COLLECTED MATERIAL =
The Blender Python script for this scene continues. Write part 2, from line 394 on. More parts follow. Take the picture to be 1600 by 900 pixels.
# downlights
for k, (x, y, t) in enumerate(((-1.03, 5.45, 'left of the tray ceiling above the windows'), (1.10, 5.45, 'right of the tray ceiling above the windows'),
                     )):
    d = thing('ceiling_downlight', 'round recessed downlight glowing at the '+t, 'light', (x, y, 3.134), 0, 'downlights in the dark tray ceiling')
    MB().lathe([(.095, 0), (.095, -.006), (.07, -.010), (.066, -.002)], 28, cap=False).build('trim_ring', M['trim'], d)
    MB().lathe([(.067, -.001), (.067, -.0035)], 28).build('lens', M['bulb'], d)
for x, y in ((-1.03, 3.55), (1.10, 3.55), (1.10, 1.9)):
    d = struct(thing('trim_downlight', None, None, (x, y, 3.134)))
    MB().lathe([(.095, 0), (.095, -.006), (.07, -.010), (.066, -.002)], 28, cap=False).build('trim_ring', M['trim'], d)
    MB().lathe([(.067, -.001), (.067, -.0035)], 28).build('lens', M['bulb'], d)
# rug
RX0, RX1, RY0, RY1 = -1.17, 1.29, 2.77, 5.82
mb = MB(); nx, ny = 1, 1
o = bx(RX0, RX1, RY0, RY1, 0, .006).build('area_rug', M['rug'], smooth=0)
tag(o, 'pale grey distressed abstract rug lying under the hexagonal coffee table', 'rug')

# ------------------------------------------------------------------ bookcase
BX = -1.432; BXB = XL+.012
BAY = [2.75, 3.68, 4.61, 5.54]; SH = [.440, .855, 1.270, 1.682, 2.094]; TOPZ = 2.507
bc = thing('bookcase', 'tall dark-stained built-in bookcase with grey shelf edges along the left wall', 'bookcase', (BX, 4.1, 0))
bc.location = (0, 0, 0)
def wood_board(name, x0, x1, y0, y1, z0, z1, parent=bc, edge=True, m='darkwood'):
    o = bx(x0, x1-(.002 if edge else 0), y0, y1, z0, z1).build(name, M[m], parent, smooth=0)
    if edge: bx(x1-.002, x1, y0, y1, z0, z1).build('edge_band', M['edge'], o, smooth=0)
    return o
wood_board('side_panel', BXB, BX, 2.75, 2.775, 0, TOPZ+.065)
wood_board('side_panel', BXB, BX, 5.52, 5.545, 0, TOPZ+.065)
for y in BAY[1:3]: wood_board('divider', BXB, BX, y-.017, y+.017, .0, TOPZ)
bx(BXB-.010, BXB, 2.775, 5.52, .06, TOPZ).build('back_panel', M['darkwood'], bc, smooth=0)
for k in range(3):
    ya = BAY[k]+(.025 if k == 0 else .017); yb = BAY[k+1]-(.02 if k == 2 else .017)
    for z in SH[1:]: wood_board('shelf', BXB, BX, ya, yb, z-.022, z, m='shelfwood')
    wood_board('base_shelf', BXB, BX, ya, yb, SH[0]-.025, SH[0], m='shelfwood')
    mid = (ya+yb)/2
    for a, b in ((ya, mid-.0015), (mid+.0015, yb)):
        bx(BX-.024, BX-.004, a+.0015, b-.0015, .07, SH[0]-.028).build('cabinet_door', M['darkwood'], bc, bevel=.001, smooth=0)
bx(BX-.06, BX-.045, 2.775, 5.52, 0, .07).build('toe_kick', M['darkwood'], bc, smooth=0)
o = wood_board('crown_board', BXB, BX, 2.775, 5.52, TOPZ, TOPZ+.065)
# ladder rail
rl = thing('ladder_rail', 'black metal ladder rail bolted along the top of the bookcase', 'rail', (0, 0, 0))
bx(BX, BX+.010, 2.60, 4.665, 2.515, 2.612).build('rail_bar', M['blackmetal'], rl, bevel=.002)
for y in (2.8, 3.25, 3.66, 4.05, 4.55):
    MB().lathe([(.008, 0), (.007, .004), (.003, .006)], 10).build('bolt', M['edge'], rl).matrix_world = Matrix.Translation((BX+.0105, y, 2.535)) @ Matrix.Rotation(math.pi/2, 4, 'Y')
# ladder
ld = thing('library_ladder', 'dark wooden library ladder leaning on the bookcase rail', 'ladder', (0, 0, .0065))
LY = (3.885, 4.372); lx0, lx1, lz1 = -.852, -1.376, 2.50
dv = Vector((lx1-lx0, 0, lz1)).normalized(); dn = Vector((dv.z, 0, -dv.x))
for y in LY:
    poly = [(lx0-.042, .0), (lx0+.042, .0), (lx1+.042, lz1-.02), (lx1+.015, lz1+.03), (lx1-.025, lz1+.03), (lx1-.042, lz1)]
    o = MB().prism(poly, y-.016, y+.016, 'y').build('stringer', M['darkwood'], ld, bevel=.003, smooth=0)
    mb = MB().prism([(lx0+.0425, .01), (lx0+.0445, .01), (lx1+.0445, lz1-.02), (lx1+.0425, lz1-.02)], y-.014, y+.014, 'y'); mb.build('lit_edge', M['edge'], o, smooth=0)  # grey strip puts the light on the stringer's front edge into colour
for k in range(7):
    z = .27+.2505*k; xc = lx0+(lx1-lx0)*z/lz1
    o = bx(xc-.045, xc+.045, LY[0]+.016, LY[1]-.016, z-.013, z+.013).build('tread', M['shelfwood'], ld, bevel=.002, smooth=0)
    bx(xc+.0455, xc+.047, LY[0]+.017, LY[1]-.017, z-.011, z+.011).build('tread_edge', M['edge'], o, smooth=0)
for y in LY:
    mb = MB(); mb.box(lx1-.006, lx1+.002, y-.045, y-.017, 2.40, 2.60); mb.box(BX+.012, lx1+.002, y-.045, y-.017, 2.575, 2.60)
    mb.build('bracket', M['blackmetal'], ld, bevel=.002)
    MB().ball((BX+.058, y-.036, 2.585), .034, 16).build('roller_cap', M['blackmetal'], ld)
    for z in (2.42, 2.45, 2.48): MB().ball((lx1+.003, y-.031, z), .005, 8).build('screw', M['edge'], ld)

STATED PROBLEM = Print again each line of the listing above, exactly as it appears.

CORRECT RESULT =
The Blender Python script for this scene continues. Write part 2, from line 394 on. More parts follow. Take the picture to be 1600 by 900 pixels.
# downlights
for k, (x, y, t) in enumerate(((-1.03, 5.45, 'left of the tray ceiling above the windows'), (1.10, 5.45, 'right of the tray ceiling above the windows'),
                     )):
    d = thing('ceiling_downlight', 'round recessed downlight glowing at the '+t, 'light', (x, y, 3.134), 0, 'downlights in the dark tray ceiling')
    MB().lathe([(.095, 0), (.095, -.006), (.07, -.010), (.066, -.002)], 28, cap=False).build('trim_ring', M['trim'], d)
    MB().lathe([(.067, -.001), (.067, -.0035)], 28).build('lens', M['bulb'], d)
for x, y in ((-1.03, 3.55), (1.10, 3.55), (1.10, 1.9)):
    d = struct(thing('trim_downlight', None, None, (x, y, 3.134)))
    MB().lathe([(.095, 0), (.095, -.006), (.07, -.010), (.066, -.002)], 28, cap=False).build('trim_ring', M['trim'], d)
    MB().lathe([(.067, -.001), (.067, -.0035)], 28).build('lens', M['bulb'], d)
# rug
RX0, RX1, RY0, RY1 = -1.17, 1.29, 2.77, 5.82
mb = MB(); nx, ny = 1, 1
o = bx(RX0, RX1, RY0, RY1, 0, .006).build('area_rug', M['rug'], smooth=0)
tag(o, 'pale grey distressed abstract rug lying under the hexagonal coffee table', 'rug')

# ------------------------------------------------------------------ bookcase
BX = -1.432; BXB = XL+.012
BAY = [2.75, 3.68, 4.61, 5.54]; SH = [.440, .855, 1.270, 1.682, 2.094]; TOPZ = 2.507
bc = thing('bookcase', 'tall dark-stained built-in bookcase with grey shelf edges along the left wall', 'bookcase', (BX, 4.1, 0))
bc.location = (0, 0, 0)
def wood_board(name, x0, x1, y0, y1, z0, z1, parent=bc, edge=True, m='darkwood'):
    o = bx(x0, x1-(.002 if edge else 0), y0, y1, z0, z1).build(name, M[m], parent, smooth=0)
    if edge: bx(x1-.002, x1, y0, y1, z0, z1).build('edge_band', M['edge'], o, smooth=0)
    return o
wood_board('side_panel', BXB, BX, 2.75, 2.775, 0, TOPZ+.065)
wood_board('side_panel', BXB, BX, 5.52, 5.545, 0, TOPZ+.065)
for y in BAY[1:3]: wood_board('divider', BXB, BX, y-.017, y+.017, .0, TOPZ)
bx(BXB-.010, BXB, 2.775, 5.52, .06, TOPZ).build('back_panel', M['darkwood'], bc, smooth=0)
for k in range(3):
    ya = BAY[k]+(.025 if k == 0 else .017); yb = BAY[k+1]-(.02 if k == 2 else .017)
    for z in SH[1:]: wood_board('shelf', BXB, BX, ya, yb, z-.022, z, m='shelfwood')
    wood_board('base_shelf', BXB, BX, ya, yb, SH[0]-.025, SH[0], m='shelfwood')
    mid = (ya+yb)/2
    for a, b in ((ya, mid-.0015), (mid+.0015, yb)):
        bx(BX-.024, BX-.004, a+.0015, b-.0015, .07, SH[0]-.028).build('cabinet_door', M['darkwood'], bc, bevel=.001, smooth=0)
bx(BX-.06, BX-.045, 2.775, 5.52, 0, .07).build('toe_kick', M['darkwood'], bc, smooth=0)
o = wood_board('crown_board', BXB, BX, 2.775, 5.52, TOPZ, TOPZ+.065)
# ladder rail
rl = thing('ladder_rail', 'black metal ladder rail bolted along the top of the bookcase', 'rail', (0, 0, 0))
bx(BX, BX+.010, 2.60, 4.665, 2.515, 2.612).build('rail_bar', M['blackmetal'], rl, bevel=.002)
for y in (2.8, 3.25, 3.66, 4.05, 4.55):
    MB().lathe([(.008, 0), (.007, .004), (.003, .006)], 10).build('bolt', M['edge'], rl).matrix_world = Matrix.Translation((BX+.0105, y, 2.535)) @ Matrix.Rotation(math.pi/2, 4, 'Y')
# ladder
ld = thing('library_ladder', 'dark wooden library ladder leaning on the bookcase rail', 'ladder', (0, 0, .0065))
LY = (3.885, 4.372); lx0, lx1, lz1 = -.852, -1.376, 2.50
dv = Vector((lx1-lx0, 0, lz1)).normalized(); dn = Vector((dv.z, 0, -dv.x))
for y in LY:
    poly = [(lx0-.042, .0), (lx0+.042, .0), (lx1+.042, lz1-.02), (lx1+.015, lz1+.03), (lx1-.025, lz1+.03), (lx1-.042, lz1)]
    o = MB().prism(poly, y-.016, y+.016, 'y').build('stringer', M['darkwood'], ld, bevel=.003, smooth=0)
    mb = MB().prism([(lx0+.0425, .01), (lx0+.0445, .01), (lx1+.0445, lz1-.02), (lx1+.0425, lz1-.02)], y-.014, y+.014, 'y'); mb.build('lit_edge', M['edge'], o, smooth=0)  # grey strip puts the light on the stringer's front edge into colour
for k in range(7):
    z = .27+.2505*k; xc = lx0+(lx1-lx0)*z/lz1
    o = bx(xc-.045, xc+.045, LY[0]+.016, LY[1]-.016, z-.013, z+.013).build('tread', M['shelfwood'], ld, bevel=.002, smooth=0)
    bx(xc+.0455, xc+.047, LY[0]+.017, LY[1]-.017, z-.011, z+.011).build('tread_edge', M['edge'], o, smooth=0)
for y in LY:
    mb = MB(); mb.box(lx1-.006, lx1+.002, y-.045, y-.017, 2.40, 2.60); mb.box(BX+.012, lx1+.002, y-.045, y-.017, 2.575, 2.60)
    mb.build('bracket', M['blackmetal'], ld, bevel=.002)
    MB().ball((BX+.058, y-.036, 2.585), .034, 16).build('roller_cap', M['blackmetal'], ld)
    for z in (2.42, 2.45, 2.48): MB().ball((lx1+.003, y-.031, z), .005, 8).build('screw', M['edge'], ld)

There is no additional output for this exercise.